Previously known as the smart card hacker, Christopher Tarnovsky of Flylogic Engineering has presented his work at the Black Hat DC security conference. He apparently managed to suss out a processor in the "SLE 66CLX360PE" family used in the TPM. For this purpose, he extracted the actual chip from the housing in his special lab using various procedures that involved liquids and gases (a video about this is available online).
He then worked his way through the different layers of the chip using, for instance, a Focused Ion Beam microscope and Photoshop to figure out the chip's structure and find a way into the heart of the TPM. Subsequently, he analysed the on-chip signalling pathways to obtain access to the processor's data bus. This took Tarnovsky the better part of six months and numerous TPM chips. However, retrieving the license key of an XBox 360, which also contains Infineon's TPM, apparently only required an additional six hours.

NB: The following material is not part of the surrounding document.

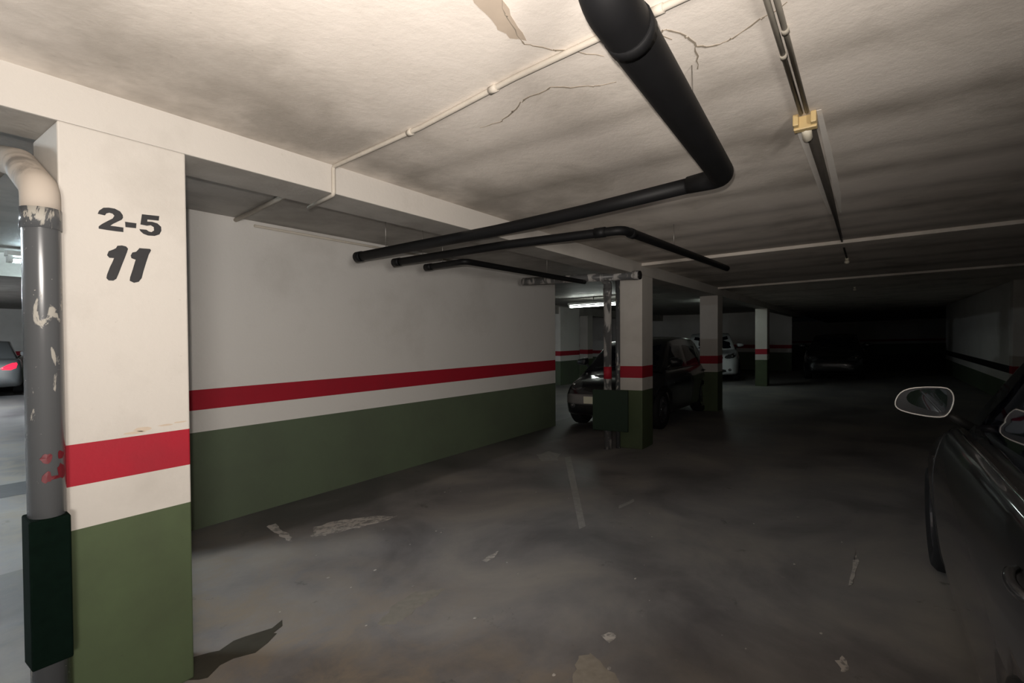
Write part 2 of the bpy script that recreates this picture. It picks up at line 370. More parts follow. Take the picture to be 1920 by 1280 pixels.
# numbers on the first pillar
GLY = dict(
 two=[(0.6665,1.9575),(0.6708,1.9703),(0.6844,1.984),(0.701,1.9878),(0.72,1.9879),(0.7371,1.9805),(0.7455,1.9678),(0.7464,1.9575),(0.742,1.9488),(0.7278,1.9384),(0.7127,1.9266),(0.7052,1.9188),(0.7232,1.9194),(0.7469,1.9191),(0.7466,1.9013),(0.7229,1.9005),(0.6934,1.9006),(0.6687,1.9015),(0.6688,1.9101),(0.6782,1.9204),(0.696,1.9352),(0.713,1.9486),(0.7185,1.96),(0.7133,1.9667),(0.7028,1.9685),(0.6934,1.9641),(0.6885,1.9555)],
 dash=[(0.7527,1.943),(0.7905,1.9437),(0.7891,1.9238),(0.7539,1.9222)],
 five=[(0.81,1.9837),(0.871,1.9879),(0.8688,1.9688),(0.8286,1.9657),(0.828,1.9575),(0.8449,1.9598),(0.8638,1.9564),(0.8768,1.945),(0.8778,1.9286),(0.8703,1.9122),(0.8534,1.9032),(0.8299,1.9011),(0.8138,1.9057),(0.8036,1.9148),(0.8003,1.9222),(0.8245,1.9237),(0.8325,1.9183),(0.8419,1.9171),(0.8514,1.9255),(0.8505,1.939),(0.8399,1.9445),(0.827,1.9403),(0.8041,1.9416)],
 one=[(0.7263,1.8447),(0.7414,1.8482),(0.7545,1.8461),(0.7609,1.8378),(0.7574,1.8242),(0.7494,1.7995),(0.7402,1.7722),(0.7288,1.737),(0.721,1.7155),(0.7113,1.7074),(0.6965,1.7068),(0.6894,1.7152),(0.6917,1.7295),(0.7016,1.7601),(0.7093,1.779),(0.7148,1.7952),(0.7,1.7946),(0.6929,1.804),(0.6984,1.8201),(0.7132,1.8286),(0.7218,1.835)],
 one_b=[(0.7991,1.8458),(0.8361,1.8477),(0.8395,1.842),(0.831,1.8232),(0.8212,1.7895),(0.8114,1.7533),(0.8052,1.7258),(0.7947,1.7101),(0.7788,1.7048),(0.7644,1.7115),(0.7658,1.7248),(0.7752,1.7576),(0.7836,1.7904),(0.7859,1.7974),(0.7714,1.8022),(0.7694,1.8125),(0.7752,1.8252),(0.7875,1.8295),(0.7945,1.8385)])
for nm, keys in (('painted_number', ('two', 'dash', 'five')), ('painted_number', ('one', 'one_b'))):
    bm = BM()
    for k in keys: prism(bm, GLY[k], 'y', 2.3968, 2.3985)
    shear(bm); link(nm, bm, M_TEXT, p1)
# flaked patches on the pillar
def blob(bm, cx, cy, rx, ry, axis, a, b, n=14, jit=0.35):
    prism(bm, [(cx+rx*math.cos(2*math.pi*k/n)*(1-jit*random.random()), cy+ry*math.sin(2*math.pi*k/n)*(1-jit*random.random())) for k in range(n)], axis, a, b)
bm = BM()
for cx, cz, rx, rz in ((0.80, 1.115, .035, .010), (0.77, 1.105, .045, .006), (0.88, 1.12, .03, .005), (0.935, 1.125, .03, .004)): blob(bm, cx, cz, rx, rz, 'y', 2.3973, 2.3985)
shear(bm); link('scuff_mark', bm, M_PATCH, p1)

# ------------------------------------------------------------------ marks on the floor and ceiling
def fmark(name, outlines, mat, smooth=1):
    bm = BM()
    for o in outlines: prism(bm, smooth_outline(o, smooth) if smooth else o, 'z', -0.001, 0.0012)
    shear(bm); return link(name, bm, mat, floor)
def ragged(o, n=5, j=0.018):
    r = []
    for i in range(len(o)):
        a, b = o[i], o[(i+1) % len(o)]
        for k in range(n):
            t = k/n; r.append((a[0]*(1-t)+b[0]*t+random.uniform(-j, j), a[1]*(1-t)+b[1]*t+random.uniform(-j, j)))
    return r
fmark('worn_paint', [ragged([(2.3456,3.60),(2.5851,3.55),(2.788,3.40),(2.8682,3.21),(2.6202,3.26),(2.3976,3.33),(2.2229,3.40),(2.2348,3.4563)])], M_WORN, 0)
fmark('worn_paint', [ragged([(2.1553,3.95),(2.2152,3.94),(2.1344,3.5784),(2.0747,3.4793),(2.0905,3.6495)], 5, .012)], M_WORN, 0)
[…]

While Tarnovsky says that Infineon has so far said such attacks just weren't feasible, Peter Laackmann, Infineon's Senior Principal for Chip Cards & Product Security, in an interview with The H's associates at heise Security, denied this is the case. The executive said that Infineon does not rule out the possibility of successful attacks. Laackmann said that TPM chips are not uncrackable and are not advertised as such. The potential for such an attack was already evident in an earlier evaluation phase and had apparently been carried out successfully by company researchers, quite some time ago. However, one mustn't neglect the effort involved in such an attack, said Laackmann, adding that even Tarnovsky himself admits that the necessary steps aren't easy to reproduce and require a considerable amount of special equipment. According to Tarnovsky, the required lab equipment represents an investment of about $200,000.
Laackmann also said that the product family has become obsolete, and that the cracked processor was only intended for smart cards. There is a new generation of TPM chips based on the SLE78 family, which apparently offers not only further physical anti-intrusion measures, but also additional cryptographic features. In these chips, recording data bus traffic after breaking into the housing is said to be ineffective because the data is encrypted. Infineon's Integrity Guard concept is designed to avoid the transmission and processing of plain text data altogether. However, so far, few devices incorporate these new chips.
The hack's potential consequences for the many TPM-protected systems in corporate environments, for instance, are difficult to predict. One can hardly assume that criminals will reproduce such attacks on a practical level in the medium term. However, intelligence agencies could use the technology in targeted attacks – perhaps they are doing so already. Tarnovsky does not intend to publish the details of his approach – but he is also a business man. He plans to test the security of other vendors' TPMs in the near future.